▸ Task objective
Set down only the lines running from the one with "Write a Blender" to the one with "COL = SC.collection", both lines included, exactly as they stand, please.

>> START Entries

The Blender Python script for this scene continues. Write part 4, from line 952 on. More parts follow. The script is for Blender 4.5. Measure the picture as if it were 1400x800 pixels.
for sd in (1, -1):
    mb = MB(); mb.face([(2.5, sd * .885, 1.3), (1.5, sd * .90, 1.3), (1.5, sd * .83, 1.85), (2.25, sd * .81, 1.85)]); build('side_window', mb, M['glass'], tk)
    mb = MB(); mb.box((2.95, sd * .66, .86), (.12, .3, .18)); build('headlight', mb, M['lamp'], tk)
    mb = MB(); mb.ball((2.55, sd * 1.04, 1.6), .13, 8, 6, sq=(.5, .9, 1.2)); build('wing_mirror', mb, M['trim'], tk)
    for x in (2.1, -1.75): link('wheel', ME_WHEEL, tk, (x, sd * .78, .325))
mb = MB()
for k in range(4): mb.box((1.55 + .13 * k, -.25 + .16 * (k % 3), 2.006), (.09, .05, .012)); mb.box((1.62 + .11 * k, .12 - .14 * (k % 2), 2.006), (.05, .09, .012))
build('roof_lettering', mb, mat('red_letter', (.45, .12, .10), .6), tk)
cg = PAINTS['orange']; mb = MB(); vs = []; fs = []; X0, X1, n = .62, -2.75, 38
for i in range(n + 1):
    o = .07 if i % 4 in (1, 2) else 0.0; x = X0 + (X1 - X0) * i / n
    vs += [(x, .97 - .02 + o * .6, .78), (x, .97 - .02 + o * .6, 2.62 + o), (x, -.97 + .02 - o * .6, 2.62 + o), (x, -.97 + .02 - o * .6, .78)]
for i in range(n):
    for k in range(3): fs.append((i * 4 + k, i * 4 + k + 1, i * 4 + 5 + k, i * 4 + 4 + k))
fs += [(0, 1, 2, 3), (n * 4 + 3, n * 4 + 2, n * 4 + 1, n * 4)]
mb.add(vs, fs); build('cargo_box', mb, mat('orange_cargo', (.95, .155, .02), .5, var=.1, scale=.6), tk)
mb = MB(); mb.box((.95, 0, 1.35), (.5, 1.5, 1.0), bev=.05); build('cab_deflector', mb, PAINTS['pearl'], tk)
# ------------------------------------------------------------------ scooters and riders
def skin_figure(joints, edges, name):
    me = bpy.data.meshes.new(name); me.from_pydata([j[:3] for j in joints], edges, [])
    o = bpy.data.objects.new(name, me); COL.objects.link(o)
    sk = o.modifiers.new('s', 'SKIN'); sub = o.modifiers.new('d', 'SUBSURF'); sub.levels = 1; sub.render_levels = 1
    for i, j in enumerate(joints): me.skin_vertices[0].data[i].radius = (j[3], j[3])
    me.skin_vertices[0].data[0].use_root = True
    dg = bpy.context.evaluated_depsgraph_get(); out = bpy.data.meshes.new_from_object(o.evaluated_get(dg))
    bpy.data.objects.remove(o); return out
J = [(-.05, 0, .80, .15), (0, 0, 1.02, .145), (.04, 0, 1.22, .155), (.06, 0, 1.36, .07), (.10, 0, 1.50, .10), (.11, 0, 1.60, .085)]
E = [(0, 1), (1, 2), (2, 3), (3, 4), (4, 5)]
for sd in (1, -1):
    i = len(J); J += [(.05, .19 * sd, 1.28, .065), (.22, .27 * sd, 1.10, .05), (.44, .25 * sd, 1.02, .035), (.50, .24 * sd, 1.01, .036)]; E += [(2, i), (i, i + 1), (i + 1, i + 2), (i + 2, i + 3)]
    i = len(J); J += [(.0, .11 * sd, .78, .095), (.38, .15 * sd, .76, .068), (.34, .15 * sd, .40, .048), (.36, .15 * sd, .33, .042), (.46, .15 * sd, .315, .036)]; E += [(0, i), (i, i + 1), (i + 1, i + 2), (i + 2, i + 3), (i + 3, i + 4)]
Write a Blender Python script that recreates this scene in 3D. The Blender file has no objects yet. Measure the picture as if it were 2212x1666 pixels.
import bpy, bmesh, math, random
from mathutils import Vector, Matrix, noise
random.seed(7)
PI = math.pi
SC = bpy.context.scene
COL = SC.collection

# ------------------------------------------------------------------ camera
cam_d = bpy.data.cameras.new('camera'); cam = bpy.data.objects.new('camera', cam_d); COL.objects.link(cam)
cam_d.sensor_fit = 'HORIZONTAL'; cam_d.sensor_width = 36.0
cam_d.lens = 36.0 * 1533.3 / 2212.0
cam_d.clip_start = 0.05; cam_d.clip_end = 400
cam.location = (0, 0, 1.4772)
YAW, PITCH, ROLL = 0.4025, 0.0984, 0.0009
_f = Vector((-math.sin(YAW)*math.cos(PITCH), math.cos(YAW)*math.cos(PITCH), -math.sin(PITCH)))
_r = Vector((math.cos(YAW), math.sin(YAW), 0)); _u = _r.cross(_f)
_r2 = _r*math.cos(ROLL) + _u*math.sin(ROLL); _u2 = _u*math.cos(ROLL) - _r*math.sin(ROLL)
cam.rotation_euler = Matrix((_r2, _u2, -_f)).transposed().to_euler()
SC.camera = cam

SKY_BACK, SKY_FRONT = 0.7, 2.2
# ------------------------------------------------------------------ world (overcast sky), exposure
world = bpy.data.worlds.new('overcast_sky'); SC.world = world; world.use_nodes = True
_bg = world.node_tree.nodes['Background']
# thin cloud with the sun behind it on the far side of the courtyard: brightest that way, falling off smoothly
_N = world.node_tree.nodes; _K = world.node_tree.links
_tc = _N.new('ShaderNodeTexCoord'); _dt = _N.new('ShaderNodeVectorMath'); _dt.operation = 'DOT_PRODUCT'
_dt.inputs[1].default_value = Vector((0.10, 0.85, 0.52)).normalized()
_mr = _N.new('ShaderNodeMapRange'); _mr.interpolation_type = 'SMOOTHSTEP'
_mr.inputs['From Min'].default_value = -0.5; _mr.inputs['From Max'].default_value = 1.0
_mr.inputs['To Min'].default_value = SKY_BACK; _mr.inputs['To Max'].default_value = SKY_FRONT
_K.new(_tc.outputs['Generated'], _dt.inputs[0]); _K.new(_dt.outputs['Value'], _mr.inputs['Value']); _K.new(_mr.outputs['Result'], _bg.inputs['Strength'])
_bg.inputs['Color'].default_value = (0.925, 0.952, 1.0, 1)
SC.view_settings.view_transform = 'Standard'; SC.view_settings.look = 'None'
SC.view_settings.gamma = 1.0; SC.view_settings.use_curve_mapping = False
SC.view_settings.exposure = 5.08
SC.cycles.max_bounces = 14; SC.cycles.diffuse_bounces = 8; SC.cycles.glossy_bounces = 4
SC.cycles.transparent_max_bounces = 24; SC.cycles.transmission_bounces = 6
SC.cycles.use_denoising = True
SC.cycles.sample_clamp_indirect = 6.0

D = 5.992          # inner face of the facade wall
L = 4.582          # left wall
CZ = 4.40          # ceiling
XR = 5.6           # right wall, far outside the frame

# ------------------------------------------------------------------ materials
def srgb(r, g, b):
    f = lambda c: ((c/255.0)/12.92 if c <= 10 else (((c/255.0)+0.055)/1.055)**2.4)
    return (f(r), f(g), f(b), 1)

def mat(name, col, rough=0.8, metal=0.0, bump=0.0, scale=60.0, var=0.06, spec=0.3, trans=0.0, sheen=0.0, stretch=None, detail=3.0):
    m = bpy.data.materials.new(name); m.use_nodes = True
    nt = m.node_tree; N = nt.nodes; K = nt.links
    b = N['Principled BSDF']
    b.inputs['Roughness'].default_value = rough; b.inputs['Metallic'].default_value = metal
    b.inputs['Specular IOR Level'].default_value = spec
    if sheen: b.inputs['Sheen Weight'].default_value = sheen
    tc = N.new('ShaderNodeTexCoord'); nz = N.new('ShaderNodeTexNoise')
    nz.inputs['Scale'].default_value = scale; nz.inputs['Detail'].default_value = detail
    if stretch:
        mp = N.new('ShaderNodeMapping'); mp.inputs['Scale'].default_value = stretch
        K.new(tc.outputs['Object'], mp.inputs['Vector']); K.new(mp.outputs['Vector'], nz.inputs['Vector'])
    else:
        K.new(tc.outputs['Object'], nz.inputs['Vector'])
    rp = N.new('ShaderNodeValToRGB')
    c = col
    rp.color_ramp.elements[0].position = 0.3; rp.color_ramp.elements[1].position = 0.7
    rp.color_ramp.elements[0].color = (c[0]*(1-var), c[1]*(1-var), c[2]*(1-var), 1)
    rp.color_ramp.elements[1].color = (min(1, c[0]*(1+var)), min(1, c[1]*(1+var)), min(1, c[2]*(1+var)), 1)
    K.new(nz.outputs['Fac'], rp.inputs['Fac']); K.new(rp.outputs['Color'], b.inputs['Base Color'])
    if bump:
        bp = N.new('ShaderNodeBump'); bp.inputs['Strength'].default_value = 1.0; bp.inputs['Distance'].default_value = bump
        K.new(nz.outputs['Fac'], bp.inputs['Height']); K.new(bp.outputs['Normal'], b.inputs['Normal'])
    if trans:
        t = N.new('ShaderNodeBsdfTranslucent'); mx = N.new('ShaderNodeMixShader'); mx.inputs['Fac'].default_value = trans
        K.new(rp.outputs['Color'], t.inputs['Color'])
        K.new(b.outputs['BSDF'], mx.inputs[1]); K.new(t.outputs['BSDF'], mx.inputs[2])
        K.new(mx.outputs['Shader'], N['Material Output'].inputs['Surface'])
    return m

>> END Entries

▸ Result for this exercise
Write a Blender Python script that recreates this scene in 3D. The Blender file has no objects yet. Measure the picture as if it were 2212x1666 pixels.
import bpy, bmesh, math, random
from mathutils import Vector, Matrix, noise
random.seed(7)
PI = math.pi
SC = bpy.context.scene
COL = SC.collection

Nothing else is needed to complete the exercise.